De plus, elle ne serait que partiellement compensée par l'Etat. L'article 11 institue en effet une dotation budgétaire indexée sur la dotation globale de fonctionnement. Or, la progression annuelle moyenne des bases de la taxe d'habitation a été de 4,27 % entre 1990 et 1999, contre seulement 2,59 % pour la dotation globale de fonctionnement indexée sur l'inflation et la moitié du produit intérieur brut. Sur la période 2000-2009, le manque à gagner pour les régions représenterait ainsi près de 20 % du produit de la taxe d'habitation, soit entre 1,2 et 1,5 milliard de francs, dans la meilleure des hypothèses.

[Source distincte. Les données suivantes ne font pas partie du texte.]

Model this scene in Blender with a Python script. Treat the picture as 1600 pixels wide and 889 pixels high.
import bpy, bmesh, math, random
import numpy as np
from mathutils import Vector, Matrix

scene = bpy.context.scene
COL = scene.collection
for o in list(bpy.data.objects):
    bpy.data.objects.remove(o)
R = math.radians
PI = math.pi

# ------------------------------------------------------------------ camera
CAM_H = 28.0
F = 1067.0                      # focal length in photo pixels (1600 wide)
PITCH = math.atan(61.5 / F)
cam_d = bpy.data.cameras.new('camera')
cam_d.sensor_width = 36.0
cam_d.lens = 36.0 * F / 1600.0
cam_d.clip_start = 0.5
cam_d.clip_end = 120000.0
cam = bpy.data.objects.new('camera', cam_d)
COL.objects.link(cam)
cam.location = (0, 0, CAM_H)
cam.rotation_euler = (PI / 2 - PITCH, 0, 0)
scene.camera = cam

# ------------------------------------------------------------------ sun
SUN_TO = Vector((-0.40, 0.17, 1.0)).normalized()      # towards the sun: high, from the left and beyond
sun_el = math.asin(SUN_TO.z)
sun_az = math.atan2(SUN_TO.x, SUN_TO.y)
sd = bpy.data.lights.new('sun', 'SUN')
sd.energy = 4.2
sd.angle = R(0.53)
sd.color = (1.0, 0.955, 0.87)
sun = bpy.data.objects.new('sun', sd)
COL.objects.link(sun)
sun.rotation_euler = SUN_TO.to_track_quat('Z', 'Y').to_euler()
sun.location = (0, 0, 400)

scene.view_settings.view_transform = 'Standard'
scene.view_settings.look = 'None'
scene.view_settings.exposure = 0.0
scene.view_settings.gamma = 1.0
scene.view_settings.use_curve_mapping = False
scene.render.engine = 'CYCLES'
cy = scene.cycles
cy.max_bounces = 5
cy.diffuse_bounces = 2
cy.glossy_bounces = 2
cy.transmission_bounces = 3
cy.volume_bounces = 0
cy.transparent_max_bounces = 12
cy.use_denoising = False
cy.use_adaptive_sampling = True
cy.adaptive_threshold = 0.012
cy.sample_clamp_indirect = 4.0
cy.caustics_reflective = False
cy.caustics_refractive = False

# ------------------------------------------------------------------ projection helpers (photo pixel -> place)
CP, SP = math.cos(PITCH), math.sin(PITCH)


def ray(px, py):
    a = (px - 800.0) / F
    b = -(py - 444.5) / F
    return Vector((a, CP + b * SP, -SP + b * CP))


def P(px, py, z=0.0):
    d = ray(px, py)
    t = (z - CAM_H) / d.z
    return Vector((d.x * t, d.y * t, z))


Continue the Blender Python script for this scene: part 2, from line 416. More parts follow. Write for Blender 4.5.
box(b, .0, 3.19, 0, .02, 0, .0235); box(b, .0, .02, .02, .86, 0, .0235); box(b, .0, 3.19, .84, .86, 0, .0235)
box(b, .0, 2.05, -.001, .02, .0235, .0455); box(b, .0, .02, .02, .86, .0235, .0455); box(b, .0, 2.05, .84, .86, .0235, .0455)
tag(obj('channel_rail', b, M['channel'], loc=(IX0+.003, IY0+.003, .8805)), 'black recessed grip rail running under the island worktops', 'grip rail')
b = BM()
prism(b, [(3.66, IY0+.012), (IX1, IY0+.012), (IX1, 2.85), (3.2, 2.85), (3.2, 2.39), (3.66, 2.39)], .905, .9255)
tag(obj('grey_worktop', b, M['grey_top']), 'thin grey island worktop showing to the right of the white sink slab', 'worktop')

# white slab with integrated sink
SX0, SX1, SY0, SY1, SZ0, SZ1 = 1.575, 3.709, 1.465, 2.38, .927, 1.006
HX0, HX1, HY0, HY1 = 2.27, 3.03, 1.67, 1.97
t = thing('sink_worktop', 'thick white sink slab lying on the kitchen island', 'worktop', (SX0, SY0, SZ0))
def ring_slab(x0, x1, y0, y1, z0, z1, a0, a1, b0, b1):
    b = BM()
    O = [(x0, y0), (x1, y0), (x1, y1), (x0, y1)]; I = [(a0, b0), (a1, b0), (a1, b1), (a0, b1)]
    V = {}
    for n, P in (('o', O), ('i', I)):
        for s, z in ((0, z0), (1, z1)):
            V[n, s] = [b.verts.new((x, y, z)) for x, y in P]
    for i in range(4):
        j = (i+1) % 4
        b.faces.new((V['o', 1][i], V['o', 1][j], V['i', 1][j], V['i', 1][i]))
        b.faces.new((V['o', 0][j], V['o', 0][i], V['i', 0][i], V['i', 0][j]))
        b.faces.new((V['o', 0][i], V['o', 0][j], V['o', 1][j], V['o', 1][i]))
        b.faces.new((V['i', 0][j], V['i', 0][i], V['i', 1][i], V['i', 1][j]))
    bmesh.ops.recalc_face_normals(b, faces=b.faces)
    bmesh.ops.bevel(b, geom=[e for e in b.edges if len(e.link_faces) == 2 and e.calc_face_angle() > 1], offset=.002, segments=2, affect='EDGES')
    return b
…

Enfin, la suppression de la part régionale de la taxe d'habitation doit être mise en perspective. Elle intervient en effet moins de deux ans après la réforme de la taxe professionnelle qui aboutit déjà à remettre en cause un sixième du pouvoir fiscal des collectivités locales. Dès lors que la capacité de mobilisation autonome des ressources est un élément de la libre administration de ces collectivités, il convient de fixer une limite au remplacement des impôts locaux par des dotations de l'Etat. Or, la part de la fiscalité locale dans les ressources des régions est passée de 55 % en 1995 à 47 % en 1999 et sera réduite à 40 % après la suppression de la part régionale de la taxe d'habitation.
Ces diminutions successives, par paliers dont chacun peut sembler d'une importance modeste, aboutissent au total à une réduction substantielle des ressources fiscales des régions au point d'entraver leur libre administration.
Pour l'ensemble de ces motifs, les sénateurs soussignés demandent au Conseil Constitutionnel de déclarer l'article 11 non conforme à la Constitution.